[Stored records]
####
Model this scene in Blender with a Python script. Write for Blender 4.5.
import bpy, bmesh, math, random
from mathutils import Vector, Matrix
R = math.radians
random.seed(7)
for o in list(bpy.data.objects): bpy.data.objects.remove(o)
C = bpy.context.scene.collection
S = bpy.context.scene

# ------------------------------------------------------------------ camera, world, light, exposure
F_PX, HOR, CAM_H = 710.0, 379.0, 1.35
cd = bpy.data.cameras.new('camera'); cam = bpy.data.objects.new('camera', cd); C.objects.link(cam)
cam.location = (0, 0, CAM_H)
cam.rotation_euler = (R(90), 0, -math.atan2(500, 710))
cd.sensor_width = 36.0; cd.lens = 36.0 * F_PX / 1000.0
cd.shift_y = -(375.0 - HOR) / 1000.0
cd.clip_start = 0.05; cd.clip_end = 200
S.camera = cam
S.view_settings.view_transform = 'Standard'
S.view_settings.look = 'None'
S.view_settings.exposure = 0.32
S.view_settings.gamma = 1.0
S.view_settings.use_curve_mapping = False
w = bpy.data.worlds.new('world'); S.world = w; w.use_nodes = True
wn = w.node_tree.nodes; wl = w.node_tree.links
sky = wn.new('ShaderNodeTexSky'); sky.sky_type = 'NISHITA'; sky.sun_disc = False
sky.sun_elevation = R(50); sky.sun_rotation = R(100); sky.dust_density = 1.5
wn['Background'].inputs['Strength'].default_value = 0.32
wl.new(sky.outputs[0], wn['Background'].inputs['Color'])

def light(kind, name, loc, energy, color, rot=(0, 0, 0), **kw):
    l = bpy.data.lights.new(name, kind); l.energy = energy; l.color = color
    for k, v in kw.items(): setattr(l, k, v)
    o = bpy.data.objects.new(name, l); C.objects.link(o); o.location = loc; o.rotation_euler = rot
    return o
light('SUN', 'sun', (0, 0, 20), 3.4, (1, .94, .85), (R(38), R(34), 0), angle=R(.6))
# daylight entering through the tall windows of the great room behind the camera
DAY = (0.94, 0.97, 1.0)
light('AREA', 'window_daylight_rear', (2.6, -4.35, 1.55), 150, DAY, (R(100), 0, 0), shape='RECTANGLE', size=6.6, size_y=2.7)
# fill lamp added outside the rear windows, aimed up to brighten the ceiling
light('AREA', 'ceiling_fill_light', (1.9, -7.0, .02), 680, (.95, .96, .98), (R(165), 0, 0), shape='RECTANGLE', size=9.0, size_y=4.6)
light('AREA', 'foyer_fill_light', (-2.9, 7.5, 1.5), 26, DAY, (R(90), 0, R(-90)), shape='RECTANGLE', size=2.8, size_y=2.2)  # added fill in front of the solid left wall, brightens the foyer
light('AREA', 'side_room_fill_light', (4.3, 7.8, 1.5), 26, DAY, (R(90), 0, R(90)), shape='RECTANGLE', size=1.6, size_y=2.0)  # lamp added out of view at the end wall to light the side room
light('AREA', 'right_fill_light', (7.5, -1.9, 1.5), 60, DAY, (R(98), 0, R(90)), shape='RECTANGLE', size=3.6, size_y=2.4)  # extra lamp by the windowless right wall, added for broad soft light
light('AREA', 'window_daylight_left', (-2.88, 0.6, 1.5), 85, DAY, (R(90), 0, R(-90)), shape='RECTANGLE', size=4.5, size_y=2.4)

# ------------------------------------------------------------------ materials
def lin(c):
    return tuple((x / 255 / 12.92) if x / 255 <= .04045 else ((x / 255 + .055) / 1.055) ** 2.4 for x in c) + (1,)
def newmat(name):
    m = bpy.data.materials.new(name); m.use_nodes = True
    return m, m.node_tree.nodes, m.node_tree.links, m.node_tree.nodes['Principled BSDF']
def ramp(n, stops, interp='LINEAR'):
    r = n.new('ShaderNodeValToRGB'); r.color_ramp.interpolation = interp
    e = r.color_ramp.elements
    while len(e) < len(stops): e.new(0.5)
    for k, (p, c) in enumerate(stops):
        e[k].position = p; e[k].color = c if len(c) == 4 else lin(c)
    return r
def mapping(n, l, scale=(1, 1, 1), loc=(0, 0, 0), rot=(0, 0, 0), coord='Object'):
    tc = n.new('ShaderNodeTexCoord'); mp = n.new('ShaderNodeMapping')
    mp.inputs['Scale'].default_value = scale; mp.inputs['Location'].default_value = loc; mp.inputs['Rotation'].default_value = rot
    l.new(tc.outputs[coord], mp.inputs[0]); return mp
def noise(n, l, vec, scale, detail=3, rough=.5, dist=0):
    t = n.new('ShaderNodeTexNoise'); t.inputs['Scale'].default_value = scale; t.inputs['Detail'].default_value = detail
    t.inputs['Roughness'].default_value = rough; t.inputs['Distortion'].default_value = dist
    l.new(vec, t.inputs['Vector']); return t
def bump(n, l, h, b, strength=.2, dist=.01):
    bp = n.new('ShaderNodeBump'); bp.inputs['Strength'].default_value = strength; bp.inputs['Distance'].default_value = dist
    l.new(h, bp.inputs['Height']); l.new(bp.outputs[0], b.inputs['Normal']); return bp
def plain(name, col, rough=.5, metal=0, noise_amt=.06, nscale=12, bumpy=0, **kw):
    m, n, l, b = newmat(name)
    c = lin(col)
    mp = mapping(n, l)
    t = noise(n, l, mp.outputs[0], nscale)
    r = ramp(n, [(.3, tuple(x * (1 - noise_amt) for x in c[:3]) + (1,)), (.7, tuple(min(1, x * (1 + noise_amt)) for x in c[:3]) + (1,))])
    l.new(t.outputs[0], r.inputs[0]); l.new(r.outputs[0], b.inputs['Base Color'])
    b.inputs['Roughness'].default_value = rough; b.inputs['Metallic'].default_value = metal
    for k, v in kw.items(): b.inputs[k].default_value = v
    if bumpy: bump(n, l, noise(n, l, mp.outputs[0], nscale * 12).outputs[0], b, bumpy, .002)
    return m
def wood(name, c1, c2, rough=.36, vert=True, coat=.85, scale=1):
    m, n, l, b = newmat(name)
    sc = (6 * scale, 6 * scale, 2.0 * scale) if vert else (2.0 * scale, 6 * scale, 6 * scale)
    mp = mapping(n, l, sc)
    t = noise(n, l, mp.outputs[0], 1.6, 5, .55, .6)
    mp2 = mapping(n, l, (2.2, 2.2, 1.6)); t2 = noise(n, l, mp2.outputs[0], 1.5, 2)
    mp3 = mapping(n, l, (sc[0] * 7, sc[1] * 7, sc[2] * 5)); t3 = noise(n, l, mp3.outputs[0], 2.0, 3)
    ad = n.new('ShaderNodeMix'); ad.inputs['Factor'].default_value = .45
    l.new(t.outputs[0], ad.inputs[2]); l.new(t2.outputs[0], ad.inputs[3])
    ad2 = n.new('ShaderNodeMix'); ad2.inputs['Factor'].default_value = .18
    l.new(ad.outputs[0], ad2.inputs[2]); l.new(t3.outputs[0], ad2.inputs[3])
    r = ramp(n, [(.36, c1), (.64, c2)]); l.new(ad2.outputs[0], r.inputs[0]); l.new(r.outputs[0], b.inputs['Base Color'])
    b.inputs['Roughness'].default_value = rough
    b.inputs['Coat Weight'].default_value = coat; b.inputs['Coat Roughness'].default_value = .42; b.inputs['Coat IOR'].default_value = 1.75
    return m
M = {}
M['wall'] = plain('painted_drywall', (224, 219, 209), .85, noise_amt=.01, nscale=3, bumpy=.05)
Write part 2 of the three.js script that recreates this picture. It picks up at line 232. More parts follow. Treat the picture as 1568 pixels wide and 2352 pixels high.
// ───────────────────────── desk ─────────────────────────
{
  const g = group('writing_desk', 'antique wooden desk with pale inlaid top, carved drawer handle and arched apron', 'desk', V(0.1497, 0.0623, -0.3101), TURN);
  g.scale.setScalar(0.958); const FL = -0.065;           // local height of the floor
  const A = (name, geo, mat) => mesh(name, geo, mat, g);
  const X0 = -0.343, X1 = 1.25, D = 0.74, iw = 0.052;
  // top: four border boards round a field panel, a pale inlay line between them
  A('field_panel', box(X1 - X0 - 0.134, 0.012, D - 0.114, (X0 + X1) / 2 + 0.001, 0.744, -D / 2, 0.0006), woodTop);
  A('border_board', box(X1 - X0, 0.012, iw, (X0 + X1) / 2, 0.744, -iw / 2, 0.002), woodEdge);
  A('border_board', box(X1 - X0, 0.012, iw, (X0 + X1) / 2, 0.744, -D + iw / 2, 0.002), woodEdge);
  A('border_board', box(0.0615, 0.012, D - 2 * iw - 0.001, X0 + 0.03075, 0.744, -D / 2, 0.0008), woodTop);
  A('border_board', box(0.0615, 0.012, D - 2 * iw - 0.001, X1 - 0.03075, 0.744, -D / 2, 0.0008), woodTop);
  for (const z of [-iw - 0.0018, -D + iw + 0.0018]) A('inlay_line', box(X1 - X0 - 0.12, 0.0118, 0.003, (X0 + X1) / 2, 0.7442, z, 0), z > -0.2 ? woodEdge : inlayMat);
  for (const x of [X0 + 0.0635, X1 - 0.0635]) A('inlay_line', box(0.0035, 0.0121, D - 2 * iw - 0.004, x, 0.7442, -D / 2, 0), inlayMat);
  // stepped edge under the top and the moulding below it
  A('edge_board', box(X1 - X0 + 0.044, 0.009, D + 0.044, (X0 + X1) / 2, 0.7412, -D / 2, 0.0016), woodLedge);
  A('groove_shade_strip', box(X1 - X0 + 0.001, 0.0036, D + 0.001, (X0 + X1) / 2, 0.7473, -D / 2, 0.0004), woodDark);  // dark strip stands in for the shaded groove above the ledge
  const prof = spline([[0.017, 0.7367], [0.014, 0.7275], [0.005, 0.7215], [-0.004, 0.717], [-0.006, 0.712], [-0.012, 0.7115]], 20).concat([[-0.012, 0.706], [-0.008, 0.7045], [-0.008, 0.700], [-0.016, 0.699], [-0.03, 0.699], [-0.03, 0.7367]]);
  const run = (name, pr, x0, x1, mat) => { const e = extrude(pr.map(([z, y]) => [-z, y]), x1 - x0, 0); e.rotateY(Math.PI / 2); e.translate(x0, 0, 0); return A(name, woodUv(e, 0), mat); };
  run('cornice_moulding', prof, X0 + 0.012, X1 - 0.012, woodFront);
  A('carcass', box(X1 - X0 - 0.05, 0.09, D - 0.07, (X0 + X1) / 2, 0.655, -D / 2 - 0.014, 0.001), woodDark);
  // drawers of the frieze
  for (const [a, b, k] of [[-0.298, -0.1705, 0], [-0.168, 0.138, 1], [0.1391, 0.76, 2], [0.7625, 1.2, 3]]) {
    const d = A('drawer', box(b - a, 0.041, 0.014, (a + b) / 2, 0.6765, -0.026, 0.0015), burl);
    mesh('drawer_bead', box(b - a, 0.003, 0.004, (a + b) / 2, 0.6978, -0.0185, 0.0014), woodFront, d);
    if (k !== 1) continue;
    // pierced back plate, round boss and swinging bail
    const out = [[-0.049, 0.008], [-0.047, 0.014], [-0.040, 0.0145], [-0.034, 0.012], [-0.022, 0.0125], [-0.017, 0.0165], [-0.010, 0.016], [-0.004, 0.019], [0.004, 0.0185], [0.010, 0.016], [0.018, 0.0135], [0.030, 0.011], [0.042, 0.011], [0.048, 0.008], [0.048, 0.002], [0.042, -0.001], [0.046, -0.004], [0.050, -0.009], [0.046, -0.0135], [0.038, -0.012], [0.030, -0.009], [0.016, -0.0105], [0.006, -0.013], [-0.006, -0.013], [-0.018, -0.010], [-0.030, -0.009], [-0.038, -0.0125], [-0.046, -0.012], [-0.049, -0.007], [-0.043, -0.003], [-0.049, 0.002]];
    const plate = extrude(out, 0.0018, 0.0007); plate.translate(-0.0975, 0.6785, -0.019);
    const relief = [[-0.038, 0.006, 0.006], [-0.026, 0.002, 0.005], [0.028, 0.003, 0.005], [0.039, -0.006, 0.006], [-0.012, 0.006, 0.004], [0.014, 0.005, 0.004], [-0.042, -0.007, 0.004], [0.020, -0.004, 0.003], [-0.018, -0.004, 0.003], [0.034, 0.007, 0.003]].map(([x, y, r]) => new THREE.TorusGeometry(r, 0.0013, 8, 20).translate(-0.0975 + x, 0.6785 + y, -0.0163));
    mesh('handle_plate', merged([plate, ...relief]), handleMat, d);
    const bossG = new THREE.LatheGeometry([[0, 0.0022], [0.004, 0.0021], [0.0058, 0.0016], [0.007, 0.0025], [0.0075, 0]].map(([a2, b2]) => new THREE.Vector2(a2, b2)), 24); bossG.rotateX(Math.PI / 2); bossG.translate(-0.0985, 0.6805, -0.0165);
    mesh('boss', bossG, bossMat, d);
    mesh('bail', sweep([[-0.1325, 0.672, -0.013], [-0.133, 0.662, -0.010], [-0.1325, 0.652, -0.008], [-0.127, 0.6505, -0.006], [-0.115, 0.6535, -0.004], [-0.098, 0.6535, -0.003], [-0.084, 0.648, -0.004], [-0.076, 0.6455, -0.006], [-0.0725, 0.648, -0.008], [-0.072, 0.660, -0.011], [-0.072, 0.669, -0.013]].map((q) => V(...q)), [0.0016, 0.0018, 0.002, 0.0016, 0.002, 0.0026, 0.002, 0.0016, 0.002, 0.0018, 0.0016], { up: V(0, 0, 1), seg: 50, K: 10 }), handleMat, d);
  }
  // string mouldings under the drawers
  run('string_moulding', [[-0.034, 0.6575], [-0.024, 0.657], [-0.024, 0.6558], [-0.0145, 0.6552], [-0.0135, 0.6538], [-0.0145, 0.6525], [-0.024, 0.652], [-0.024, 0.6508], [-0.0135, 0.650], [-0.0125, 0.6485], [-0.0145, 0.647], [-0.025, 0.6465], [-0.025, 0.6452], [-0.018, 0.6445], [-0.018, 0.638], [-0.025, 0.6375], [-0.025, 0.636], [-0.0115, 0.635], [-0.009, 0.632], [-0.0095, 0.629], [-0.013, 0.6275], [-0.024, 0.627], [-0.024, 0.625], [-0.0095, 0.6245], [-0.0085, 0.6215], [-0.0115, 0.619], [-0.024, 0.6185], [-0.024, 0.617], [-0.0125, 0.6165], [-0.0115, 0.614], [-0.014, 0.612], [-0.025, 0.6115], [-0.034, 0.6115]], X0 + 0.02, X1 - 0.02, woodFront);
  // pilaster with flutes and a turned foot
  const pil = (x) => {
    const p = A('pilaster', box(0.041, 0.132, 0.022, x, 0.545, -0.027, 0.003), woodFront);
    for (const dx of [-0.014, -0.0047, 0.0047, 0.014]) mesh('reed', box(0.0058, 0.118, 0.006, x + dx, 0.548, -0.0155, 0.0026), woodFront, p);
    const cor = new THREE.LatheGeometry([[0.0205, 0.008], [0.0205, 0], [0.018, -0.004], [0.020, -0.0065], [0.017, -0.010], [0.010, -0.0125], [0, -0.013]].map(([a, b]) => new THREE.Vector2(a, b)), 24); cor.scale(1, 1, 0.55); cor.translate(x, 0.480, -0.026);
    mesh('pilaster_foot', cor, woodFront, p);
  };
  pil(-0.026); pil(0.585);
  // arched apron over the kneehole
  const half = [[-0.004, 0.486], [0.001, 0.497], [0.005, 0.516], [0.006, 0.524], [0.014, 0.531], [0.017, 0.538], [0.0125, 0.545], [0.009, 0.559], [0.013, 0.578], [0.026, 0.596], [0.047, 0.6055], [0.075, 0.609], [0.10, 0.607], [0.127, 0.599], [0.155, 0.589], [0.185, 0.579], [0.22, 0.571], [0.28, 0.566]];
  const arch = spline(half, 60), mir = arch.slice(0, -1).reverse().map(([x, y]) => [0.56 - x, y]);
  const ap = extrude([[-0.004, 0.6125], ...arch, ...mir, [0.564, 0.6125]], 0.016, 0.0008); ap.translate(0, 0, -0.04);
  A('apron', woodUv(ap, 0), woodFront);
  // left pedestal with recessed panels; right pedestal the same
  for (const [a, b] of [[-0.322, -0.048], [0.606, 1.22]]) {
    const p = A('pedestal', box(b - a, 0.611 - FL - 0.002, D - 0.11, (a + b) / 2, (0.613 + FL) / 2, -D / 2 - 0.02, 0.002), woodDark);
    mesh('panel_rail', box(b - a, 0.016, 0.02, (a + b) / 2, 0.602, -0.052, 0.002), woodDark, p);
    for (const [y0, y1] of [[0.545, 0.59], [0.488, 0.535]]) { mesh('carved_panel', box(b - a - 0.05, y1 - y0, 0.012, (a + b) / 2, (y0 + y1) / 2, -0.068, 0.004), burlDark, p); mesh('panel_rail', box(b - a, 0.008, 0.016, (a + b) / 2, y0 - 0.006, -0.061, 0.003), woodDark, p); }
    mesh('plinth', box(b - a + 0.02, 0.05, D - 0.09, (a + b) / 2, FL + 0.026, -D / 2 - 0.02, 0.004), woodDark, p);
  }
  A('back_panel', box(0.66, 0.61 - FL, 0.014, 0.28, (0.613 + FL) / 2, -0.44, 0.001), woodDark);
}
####
Exercise: Restate exactly the records above from their first line through the line that holds "wl.new(sky.outputs[0], wn['Background'].inputs['Color'])", please, including both and leaving out all others.

Answer for this exercise:
Model this scene in Blender with a Python script. Write for Blender 4.5.
import bpy, bmesh, math, random
from mathutils import Vector, Matrix
R = math.radians
random.seed(7)
for o in list(bpy.data.objects): bpy.data.objects.remove(o)
C = bpy.context.scene.collection
S = bpy.context.scene

# ------------------------------------------------------------------ camera, world, light, exposure
F_PX, HOR, CAM_H = 710.0, 379.0, 1.35
cd = bpy.data.cameras.new('camera'); cam = bpy.data.objects.new('camera', cd); C.objects.link(cam)
cam.location = (0, 0, CAM_H)
cam.rotation_euler = (R(90), 0, -math.atan2(500, 710))
cd.sensor_width = 36.0; cd.lens = 36.0 * F_PX / 1000.0
cd.shift_y = -(375.0 - HOR) / 1000.0
cd.clip_start = 0.05; cd.clip_end = 200
S.camera = cam
S.view_settings.view_transform = 'Standard'
S.view_settings.look = 'None'
S.view_settings.exposure = 0.32
S.view_settings.gamma = 1.0
S.view_settings.use_curve_mapping = False
w = bpy.data.worlds.new('world'); S.world = w; w.use_nodes = True
wn = w.node_tree.nodes; wl = w.node_tree.links
sky = wn.new('ShaderNodeTexSky'); sky.sky_type = 'NISHITA'; sky.sun_disc = False
sky.sun_elevation = R(50); sky.sun_rotation = R(100); sky.dust_density = 1.5
wn['Background'].inputs['Strength'].default_value = 0.32
wl.new(sky.outputs[0], wn['Background'].inputs['Color'])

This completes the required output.